S’il refuse toute prescription générale, Neveux met tout de même en avant certains principes esthétiques à travers les nombreux exemples développés dans cette partie. Parmi eux, la valorisation du « petit », inspirée de Walter Benjamin : les moyens limités du théâtre deviennent autant d’incitations à la création, le théâtre se fabriquant avec du manque et représentant le monde à partir de son absence, en faisant appel aux images qui sont en nous. Ce faisant, il n’est pas asservi à la réalité : « L’enjeu est moins, en effet, de révéler ou dévoiler le monde, que d’en composer un autre » (249). On comprend alors que l’alliance entre théâtre et politique sera d’autant plus féconde qu’elle ne relève pas du consensus, mais d’une tension perpétuellement maintenue entre ces deux pôles qui ne cessent de buter l’un contre l’autre, produisant des formes en rupture avec « les attendus conditionnés par la société de consommation et le spectacle de masse » (217).

Ouvrir le débat

Le refus du consensus est également ce qui anime l’essai de Neveux. Sans jamais céder au schématisme, le critique n’hésite pas à s’engager, mais aussi à penser contre lui-même : on le voit notamment dans l’analyse, en conclusion, d’une chorégraphie de Maguy Marin, Deux mille dix sept (2017), qui ne correspond pas à l’éloge du détour mimétique évoqué précédemment. Grâce à cette exigence intellectuelle et à une « pratique acharnée de spectateur » (23), Neveux parvient à mettre au jour les lieux communs qui menacent de scléroser la scène contemporaine.

Particulièrement efficace est sa critique de la valeur civique, voire démocratique, si souvent accordée à l’assemblée théâtrale : par son examen des orientations idéologiques qui structurent les mises en scène, il démasque avec acuité les discours consensuels et démontre de façon convaincante que de nombreuses représentations dissimulent, sous l’universalisme factice d’un « vivre ensemble » peu défini, les intérêts d’un groupe ou d’une classe. Également vivifiante, l’évocation récurrente du théâtre documentaire permet de faire le point sur une mode qui domine indéniablement les scènes contemporaines. S’il ne condamne pas le genre en lui-même, Neveux pointe tout de même certaines facilités et notamment l’idée que le théâtre pourrait permettre une saisie immédiate du réel, le théâtre documentaire se réduisant alors à un théâtre documenté. En réaction à l’illusion de la transparence, Contre le théâtre politique opère un retour bienvenu à la mimèsis, en défendant la thèse selon laquelle le théâtre est avant tout un lieu de représentation(s) qui affronte la question politique par le biais des signes qu’il construit. Loin d’éloigner le·la spectateur·trice de la réalité, le détour de la fiction, le jeu avec les codes ou l’élaboration d’un dispositif scénique apparaissent au contraire comme les conditions d’une émancipation réelle de l’individu dont l’intelligence, la sensibilité et l’imaginaire sont alors sollicités. L’alliance dynamique, car toujours conflictuelle, établie entre la politique et l’esthétique est ici davantage qu’un paradoxe séduisant ou qu’un dépassement dialectique facile. Elle est formulée au terme d’une réflexion dense, nourrie par une vaste culture philosophique et militante : bien loin de l’érudition gratuite, elle manifeste une connaissance intime des textes et des engagements qui les nourrissent – soulignons, en particulier, les nombreuses références à l’oeuvre de Daniel Bensaïd, que l’essayiste incite à (re)découvrir.

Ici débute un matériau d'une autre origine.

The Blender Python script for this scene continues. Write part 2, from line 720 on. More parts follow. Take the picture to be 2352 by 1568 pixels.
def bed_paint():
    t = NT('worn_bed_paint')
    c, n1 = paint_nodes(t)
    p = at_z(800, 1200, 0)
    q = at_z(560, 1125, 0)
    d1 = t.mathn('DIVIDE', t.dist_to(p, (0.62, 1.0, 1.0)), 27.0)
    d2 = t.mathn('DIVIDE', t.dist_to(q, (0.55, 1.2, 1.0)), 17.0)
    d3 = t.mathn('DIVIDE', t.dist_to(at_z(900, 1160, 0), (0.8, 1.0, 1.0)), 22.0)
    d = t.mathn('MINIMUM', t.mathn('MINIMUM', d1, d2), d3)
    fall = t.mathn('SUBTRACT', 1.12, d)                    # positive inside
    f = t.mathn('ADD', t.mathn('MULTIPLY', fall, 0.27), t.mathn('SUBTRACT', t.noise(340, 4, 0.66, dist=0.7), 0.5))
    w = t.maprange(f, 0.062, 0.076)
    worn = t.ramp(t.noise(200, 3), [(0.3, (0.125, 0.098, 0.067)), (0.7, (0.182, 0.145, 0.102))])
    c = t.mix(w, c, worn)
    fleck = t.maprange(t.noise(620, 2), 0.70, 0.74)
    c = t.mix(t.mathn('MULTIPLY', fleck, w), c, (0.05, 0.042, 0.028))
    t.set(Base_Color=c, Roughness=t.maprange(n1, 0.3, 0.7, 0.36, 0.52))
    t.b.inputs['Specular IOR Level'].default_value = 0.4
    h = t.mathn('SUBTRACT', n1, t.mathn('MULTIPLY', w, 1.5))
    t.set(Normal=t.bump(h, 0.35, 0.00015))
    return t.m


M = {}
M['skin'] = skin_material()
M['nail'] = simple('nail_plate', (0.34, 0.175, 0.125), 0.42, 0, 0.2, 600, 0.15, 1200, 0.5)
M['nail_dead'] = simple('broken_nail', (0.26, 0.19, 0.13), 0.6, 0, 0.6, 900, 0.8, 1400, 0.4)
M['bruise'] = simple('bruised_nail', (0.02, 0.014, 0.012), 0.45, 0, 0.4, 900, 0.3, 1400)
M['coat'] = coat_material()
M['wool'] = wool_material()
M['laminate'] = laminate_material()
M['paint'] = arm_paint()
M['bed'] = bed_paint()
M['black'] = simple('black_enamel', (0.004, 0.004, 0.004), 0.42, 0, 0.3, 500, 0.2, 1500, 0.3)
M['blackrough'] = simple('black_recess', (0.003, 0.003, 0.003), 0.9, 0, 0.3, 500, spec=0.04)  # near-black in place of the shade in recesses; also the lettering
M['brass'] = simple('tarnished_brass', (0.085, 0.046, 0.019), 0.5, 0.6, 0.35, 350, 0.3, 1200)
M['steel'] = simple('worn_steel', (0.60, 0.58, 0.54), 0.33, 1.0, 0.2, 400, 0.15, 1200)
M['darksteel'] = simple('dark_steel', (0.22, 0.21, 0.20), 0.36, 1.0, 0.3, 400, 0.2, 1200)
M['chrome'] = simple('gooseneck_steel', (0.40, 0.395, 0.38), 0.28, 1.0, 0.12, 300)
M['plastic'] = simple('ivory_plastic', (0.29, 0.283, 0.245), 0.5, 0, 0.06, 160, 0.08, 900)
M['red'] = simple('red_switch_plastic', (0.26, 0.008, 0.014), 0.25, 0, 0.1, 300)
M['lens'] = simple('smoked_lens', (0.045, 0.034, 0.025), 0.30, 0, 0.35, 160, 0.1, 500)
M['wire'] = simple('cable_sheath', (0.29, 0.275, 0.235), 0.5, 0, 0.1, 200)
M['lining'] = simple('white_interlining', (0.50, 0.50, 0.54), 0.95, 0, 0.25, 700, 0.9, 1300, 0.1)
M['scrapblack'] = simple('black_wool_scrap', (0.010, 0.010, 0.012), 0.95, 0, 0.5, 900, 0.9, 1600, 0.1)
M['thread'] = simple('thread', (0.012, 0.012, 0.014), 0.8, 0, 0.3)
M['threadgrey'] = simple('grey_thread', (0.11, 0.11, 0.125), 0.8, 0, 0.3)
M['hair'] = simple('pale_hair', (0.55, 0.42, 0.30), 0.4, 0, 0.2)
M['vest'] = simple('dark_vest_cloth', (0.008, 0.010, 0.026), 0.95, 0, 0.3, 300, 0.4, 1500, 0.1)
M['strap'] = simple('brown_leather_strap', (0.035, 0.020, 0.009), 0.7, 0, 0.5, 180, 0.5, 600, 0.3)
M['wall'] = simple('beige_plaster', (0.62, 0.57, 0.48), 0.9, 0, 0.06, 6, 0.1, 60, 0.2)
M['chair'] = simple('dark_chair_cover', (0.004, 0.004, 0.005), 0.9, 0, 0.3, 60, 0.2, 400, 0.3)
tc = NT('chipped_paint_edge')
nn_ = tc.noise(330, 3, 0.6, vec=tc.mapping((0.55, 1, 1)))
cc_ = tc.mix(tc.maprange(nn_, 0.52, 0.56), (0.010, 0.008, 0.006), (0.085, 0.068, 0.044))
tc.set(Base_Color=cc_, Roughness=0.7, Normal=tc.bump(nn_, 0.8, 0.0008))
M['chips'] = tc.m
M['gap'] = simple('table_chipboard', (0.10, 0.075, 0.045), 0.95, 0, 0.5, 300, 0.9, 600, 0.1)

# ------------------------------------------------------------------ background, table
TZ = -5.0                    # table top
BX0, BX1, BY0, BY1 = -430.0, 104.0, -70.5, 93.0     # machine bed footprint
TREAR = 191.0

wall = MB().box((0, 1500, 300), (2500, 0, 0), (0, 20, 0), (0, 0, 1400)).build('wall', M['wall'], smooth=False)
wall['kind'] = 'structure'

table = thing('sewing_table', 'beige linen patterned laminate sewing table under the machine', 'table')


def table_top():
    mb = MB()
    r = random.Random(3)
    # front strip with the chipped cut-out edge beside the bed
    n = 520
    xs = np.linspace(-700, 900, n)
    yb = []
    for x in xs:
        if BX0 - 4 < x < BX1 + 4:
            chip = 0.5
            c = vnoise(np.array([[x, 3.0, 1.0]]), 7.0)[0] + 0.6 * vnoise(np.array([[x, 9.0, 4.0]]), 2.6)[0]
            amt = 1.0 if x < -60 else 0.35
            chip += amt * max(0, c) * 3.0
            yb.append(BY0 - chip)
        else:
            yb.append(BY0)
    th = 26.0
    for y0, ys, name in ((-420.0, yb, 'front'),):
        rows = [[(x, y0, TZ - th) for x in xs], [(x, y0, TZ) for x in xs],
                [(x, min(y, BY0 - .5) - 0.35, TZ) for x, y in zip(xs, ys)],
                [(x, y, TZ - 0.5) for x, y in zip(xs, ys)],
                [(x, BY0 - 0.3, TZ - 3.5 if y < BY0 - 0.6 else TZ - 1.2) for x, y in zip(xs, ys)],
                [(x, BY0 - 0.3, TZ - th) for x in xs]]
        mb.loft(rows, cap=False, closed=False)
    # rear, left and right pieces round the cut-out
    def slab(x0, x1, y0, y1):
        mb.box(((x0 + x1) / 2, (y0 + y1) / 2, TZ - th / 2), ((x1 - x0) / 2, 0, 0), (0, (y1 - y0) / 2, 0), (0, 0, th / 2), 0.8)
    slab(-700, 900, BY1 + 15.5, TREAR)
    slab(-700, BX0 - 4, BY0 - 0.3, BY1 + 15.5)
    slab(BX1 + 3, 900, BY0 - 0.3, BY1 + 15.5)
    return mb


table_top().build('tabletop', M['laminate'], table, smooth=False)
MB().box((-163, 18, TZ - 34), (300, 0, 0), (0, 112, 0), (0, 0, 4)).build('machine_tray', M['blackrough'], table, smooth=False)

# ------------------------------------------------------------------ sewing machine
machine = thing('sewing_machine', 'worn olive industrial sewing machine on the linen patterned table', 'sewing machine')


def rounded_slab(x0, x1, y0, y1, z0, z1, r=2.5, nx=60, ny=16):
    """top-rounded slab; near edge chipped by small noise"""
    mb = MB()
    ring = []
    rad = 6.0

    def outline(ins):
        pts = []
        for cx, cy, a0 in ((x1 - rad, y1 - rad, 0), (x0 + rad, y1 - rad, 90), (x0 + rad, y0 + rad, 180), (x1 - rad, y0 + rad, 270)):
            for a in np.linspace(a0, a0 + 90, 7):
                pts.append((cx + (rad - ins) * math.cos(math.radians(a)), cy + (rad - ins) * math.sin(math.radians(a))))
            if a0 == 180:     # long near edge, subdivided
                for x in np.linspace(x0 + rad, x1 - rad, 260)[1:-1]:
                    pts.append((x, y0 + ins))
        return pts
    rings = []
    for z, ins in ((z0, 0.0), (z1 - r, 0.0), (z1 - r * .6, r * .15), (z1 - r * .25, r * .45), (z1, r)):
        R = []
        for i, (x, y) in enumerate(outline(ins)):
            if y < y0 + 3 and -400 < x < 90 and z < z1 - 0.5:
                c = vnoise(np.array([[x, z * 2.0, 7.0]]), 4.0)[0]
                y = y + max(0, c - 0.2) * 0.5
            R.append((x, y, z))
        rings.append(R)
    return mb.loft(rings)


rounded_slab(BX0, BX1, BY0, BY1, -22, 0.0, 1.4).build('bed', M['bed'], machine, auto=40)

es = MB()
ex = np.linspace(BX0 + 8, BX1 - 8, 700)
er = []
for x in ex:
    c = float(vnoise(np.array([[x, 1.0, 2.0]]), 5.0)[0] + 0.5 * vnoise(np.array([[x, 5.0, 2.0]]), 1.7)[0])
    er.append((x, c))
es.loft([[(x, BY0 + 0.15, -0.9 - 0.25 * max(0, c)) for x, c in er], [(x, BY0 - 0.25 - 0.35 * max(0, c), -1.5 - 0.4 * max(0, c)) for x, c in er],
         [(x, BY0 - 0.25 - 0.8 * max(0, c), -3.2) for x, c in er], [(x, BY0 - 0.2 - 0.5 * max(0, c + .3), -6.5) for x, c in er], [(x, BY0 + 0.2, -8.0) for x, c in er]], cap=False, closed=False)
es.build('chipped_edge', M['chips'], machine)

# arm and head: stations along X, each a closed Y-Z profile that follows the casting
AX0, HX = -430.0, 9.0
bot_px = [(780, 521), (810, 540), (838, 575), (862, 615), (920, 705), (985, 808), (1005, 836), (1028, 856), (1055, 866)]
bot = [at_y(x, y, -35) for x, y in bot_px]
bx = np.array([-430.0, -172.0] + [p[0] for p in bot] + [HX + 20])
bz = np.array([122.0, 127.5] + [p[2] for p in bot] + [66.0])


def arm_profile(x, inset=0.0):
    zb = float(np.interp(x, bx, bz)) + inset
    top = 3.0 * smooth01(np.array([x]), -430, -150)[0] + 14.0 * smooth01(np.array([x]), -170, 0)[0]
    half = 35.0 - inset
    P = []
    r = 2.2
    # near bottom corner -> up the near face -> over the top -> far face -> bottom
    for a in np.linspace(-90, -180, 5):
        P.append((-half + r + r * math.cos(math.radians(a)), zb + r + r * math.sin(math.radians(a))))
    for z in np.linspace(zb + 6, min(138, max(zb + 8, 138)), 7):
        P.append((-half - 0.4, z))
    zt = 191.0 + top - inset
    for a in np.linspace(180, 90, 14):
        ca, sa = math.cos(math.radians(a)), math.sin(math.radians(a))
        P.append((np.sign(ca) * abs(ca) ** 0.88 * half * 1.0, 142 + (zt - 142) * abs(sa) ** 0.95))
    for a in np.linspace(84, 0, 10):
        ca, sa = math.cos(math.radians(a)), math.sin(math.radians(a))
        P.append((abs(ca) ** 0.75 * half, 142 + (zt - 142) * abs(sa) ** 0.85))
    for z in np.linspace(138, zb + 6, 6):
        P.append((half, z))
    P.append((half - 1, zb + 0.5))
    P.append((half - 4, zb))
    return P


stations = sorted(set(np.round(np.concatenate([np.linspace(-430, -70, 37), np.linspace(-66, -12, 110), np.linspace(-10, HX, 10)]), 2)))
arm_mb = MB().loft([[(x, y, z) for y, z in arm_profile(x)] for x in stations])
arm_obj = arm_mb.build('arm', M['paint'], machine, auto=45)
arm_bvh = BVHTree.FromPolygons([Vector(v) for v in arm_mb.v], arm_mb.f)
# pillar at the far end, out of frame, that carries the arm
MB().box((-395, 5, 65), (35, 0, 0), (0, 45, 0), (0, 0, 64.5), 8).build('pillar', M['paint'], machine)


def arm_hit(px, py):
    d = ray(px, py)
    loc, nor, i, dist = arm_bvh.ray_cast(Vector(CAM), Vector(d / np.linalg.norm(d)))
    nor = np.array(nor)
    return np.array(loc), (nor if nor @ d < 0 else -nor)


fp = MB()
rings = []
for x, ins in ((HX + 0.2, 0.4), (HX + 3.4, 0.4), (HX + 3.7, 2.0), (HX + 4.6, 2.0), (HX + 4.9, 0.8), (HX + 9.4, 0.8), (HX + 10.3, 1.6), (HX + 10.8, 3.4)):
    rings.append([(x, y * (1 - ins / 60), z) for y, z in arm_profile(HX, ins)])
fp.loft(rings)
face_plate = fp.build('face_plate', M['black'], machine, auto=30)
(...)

Si Contre le théâtre politique provoque le débat, il est aussi normal qu’il suscite des désaccords ou des interrogations, moins face aux grands axes de l’analyse que face à certains détails de celle-ci. Revendiquant une position de spectateur engagé et porté par un indéniable talent de pamphlétaire, Neveux semble parfois s’écarter du fil de sa démonstration pour aller à contre-courant d’un certain consensus critique et public. Ainsi, pour n’en donner qu’un exemple, on peut s’étonner que la deuxième partie (« Du trop de réalité ») s’ouvre avec Ça ira de Pommerat. Si ce spectacle n’est pas exempt de toute critique, il paraît en revanche très éloigné des dispositifs simplistes de certaines formes documentaires contemporaines, justement pointés dans l’ouvrage. En effet, l’effacement du nom de la plupart des personnages historiques et le parti pris d’actualisation de Ça ira participent d’une stratégie propice à activer la réflexion du public : le spectacle tente d’arracher la Révolution aux images trop lisses ou naïves forgées par la culture scolaire pour montrer le changement de régime comme un processus en cours. Ainsi, le spectacle confronte de façon dynamique un moment historique (restitué dans sa complexité, grâce au travail sur les archives) et notre présent : il s’interroge en particulier sur la démocratie représentative, en mettant en évidence l’écart très rapidement creusé entre les député·es et le peuple dont il·elles sont censé·es porter la voix. Plus largement, on pourra s’interroger sur le choix initial de Neveux qui refuse de formuler une définition préalable de la politique et annonce sa volonté d’examiner des formes diverses, sans légiférer ni proscrire. Au fil du texte, c’est pourtant bien un tri qui s’opère. Ce tri, conforme au sens originel et noble du terme critique, est porté par une exigence esthétique (« une inquiétude portée sur les formes, les dispositifs et les affects sollicités » [193]), éthique (le refus de la bonne conscience) et politique. C’est d’ailleurs cette dernière exigence qui fait l’unité du travail de Neveux, puisque l’on retrouve dans ce récent ouvrage la définition de la politique, déjà posée dans l’introduction du précédent opus : « Elle est ce que produisent les individus pour s’affranchir de la tyrannie de la réalité[4] ».